• [REQUIREMENT]
Search the entries for the word "picture" and pull out each line that has it.

++++ DATA SECTION

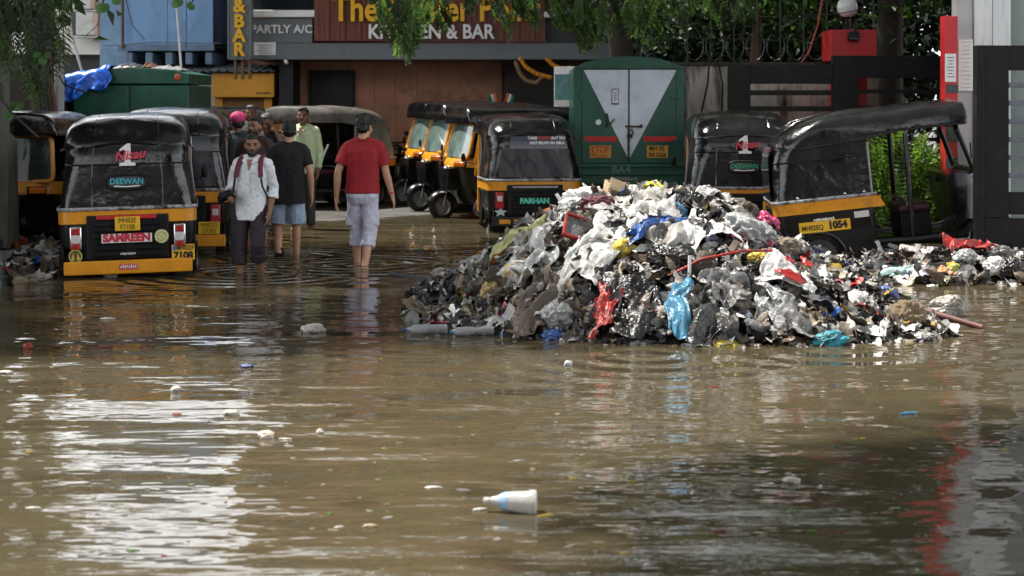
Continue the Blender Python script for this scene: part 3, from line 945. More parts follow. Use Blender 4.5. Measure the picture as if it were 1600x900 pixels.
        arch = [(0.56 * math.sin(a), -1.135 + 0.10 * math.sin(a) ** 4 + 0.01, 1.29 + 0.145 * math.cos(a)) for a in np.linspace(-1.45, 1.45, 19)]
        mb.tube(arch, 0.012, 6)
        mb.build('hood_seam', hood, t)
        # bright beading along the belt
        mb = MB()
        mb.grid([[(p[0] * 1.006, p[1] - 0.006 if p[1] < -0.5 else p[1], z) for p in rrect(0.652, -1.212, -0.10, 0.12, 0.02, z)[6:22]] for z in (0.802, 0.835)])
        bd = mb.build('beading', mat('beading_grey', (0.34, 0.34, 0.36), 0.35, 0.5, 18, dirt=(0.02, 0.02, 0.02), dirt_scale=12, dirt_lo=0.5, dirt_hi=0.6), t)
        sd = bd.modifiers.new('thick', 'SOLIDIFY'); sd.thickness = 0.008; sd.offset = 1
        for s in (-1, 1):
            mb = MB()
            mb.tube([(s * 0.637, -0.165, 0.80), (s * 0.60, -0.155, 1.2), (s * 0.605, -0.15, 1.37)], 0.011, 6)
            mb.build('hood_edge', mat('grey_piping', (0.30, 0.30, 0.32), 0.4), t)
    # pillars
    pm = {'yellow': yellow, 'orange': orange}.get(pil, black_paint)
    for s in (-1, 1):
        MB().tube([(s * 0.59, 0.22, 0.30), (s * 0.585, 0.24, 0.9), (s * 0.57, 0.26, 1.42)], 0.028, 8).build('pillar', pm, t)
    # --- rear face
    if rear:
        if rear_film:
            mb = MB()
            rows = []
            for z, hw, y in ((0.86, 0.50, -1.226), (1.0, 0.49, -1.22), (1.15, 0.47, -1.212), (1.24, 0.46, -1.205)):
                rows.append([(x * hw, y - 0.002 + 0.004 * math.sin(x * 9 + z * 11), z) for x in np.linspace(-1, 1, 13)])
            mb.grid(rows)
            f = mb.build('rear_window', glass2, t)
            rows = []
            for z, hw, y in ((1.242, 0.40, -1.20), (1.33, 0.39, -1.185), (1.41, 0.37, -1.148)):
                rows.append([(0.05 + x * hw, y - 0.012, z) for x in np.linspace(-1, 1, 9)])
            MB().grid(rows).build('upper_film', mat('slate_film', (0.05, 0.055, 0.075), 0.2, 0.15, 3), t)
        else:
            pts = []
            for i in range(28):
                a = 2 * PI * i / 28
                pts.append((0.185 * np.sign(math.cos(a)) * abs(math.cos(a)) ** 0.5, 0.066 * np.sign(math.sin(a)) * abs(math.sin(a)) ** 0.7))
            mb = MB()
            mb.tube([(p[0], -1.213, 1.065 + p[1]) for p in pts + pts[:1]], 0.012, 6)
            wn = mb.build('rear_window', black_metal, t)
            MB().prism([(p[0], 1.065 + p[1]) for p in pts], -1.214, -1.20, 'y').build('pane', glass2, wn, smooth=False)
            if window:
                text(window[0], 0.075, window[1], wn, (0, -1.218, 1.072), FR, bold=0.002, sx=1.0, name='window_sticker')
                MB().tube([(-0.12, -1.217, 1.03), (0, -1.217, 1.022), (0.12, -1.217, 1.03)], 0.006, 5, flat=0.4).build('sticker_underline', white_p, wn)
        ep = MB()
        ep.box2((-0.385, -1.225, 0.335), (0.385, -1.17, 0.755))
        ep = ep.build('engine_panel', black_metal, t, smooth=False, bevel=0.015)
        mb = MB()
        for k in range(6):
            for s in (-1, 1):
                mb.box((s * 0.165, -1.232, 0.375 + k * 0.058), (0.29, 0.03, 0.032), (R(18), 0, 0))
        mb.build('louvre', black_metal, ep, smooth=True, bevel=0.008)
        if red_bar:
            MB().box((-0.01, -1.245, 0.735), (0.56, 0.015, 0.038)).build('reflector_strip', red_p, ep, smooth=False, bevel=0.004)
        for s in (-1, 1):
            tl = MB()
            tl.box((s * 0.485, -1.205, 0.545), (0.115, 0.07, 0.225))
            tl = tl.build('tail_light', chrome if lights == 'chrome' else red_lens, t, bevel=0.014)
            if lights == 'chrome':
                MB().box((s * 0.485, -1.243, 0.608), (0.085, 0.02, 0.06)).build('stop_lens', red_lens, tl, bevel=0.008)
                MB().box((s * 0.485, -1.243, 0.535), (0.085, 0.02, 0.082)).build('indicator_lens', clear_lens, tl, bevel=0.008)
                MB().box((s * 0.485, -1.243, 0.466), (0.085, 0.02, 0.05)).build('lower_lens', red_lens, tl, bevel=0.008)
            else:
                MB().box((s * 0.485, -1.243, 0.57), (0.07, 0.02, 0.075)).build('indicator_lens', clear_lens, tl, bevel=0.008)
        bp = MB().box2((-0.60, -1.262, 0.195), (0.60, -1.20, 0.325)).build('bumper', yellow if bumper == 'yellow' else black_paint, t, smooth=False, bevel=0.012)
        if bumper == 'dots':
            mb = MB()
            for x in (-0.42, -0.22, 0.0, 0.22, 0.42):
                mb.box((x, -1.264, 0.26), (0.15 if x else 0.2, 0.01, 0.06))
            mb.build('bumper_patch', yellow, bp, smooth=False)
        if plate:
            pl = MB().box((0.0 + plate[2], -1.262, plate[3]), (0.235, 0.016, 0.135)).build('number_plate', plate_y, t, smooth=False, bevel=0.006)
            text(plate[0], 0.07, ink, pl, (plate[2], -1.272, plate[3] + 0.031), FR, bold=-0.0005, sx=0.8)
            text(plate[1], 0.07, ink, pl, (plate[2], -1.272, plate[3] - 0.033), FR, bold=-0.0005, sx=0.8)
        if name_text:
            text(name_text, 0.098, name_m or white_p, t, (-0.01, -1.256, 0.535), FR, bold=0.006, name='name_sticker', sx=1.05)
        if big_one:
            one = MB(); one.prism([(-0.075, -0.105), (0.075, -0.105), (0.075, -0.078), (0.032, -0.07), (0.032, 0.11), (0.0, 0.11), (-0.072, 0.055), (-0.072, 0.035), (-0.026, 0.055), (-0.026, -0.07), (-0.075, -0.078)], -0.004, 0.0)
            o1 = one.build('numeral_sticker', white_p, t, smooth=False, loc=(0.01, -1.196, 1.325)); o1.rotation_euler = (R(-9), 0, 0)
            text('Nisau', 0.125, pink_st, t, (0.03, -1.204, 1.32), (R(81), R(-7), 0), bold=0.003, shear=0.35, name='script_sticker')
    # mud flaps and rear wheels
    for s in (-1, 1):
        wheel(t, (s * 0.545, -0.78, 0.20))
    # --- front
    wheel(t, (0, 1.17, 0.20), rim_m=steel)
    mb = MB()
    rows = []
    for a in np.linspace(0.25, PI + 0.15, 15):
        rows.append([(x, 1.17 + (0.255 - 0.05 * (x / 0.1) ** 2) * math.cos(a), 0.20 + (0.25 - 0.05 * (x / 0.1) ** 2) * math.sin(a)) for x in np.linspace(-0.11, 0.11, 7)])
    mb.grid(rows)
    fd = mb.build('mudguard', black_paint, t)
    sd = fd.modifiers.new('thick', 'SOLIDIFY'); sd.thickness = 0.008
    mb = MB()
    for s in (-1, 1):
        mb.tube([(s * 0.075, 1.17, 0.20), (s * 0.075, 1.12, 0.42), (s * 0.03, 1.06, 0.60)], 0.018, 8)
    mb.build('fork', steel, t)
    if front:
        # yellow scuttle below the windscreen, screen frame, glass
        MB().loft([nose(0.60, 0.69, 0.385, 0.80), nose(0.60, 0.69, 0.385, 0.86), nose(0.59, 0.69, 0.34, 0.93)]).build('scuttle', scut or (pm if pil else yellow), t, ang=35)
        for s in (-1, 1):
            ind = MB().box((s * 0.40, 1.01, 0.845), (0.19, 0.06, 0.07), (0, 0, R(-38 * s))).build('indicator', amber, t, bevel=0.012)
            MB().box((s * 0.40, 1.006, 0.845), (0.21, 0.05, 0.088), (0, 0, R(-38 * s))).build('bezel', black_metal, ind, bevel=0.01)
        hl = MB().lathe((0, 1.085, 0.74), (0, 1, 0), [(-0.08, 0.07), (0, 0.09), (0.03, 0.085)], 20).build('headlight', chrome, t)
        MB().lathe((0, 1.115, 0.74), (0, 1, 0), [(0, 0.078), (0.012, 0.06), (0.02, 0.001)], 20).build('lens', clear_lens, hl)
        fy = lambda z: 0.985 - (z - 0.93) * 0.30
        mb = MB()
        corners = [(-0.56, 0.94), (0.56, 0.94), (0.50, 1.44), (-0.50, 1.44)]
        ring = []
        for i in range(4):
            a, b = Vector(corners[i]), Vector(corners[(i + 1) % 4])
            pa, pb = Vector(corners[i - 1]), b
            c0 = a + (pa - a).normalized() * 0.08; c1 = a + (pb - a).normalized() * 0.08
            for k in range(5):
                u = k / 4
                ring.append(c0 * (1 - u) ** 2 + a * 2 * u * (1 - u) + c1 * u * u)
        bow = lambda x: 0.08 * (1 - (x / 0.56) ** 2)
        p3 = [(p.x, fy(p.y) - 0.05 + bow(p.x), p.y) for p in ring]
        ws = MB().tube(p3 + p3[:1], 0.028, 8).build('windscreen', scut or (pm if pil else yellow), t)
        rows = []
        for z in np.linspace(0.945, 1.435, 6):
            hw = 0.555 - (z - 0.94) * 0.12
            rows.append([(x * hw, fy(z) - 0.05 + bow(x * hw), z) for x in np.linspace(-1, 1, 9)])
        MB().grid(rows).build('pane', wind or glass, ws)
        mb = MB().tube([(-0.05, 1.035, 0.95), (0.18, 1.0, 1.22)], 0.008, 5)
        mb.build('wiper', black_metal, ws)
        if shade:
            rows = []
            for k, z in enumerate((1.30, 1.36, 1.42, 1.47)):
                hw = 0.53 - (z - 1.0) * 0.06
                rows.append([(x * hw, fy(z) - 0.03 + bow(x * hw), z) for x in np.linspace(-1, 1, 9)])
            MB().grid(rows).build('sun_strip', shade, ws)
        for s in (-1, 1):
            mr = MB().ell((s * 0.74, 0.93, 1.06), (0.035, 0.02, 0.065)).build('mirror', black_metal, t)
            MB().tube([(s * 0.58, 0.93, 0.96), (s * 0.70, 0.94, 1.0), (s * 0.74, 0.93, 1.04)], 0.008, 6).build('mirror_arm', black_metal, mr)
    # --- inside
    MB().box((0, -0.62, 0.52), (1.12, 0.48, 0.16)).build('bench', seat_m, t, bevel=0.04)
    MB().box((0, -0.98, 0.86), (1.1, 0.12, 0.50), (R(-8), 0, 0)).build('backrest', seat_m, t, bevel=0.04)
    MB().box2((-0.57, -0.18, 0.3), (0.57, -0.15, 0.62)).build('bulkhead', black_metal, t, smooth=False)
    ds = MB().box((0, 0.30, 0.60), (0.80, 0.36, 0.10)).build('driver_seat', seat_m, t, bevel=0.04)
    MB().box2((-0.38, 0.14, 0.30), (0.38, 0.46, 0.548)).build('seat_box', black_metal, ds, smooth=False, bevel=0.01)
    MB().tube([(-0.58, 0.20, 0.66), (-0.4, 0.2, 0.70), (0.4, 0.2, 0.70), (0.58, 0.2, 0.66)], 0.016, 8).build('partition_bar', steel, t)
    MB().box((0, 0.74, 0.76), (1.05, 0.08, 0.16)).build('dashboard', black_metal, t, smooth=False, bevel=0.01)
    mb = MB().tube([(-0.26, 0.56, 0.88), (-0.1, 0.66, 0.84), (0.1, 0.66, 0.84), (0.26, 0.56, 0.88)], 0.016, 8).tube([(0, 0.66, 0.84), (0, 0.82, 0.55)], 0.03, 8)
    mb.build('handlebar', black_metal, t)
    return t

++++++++
++++ DATA SECTION

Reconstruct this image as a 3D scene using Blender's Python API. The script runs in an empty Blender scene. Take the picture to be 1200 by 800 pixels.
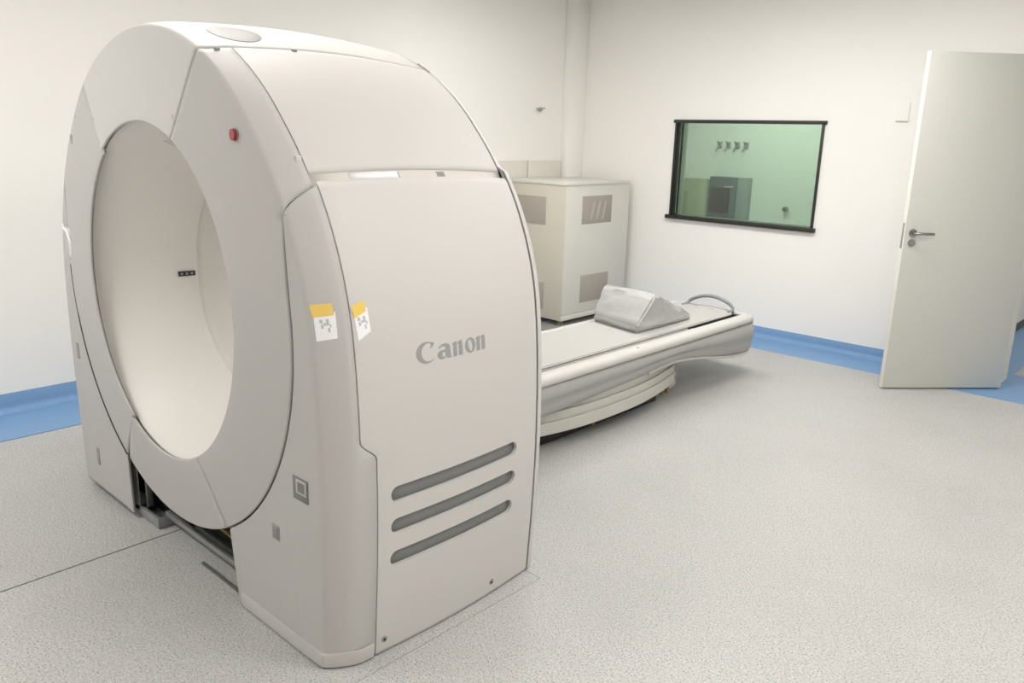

++++++++

• [WRITTEN SOLUTION]
Continue the Blender Python script for this scene: part 3, from line 945. More parts follow. Use Blender 4.5. Measure the picture as if it were 1600x900 pixels.
Reconstruct this image as a 3D scene using Blender's Python API. The script runs in an empty Blender scene. Take the picture to be 1200 by 800 pixels.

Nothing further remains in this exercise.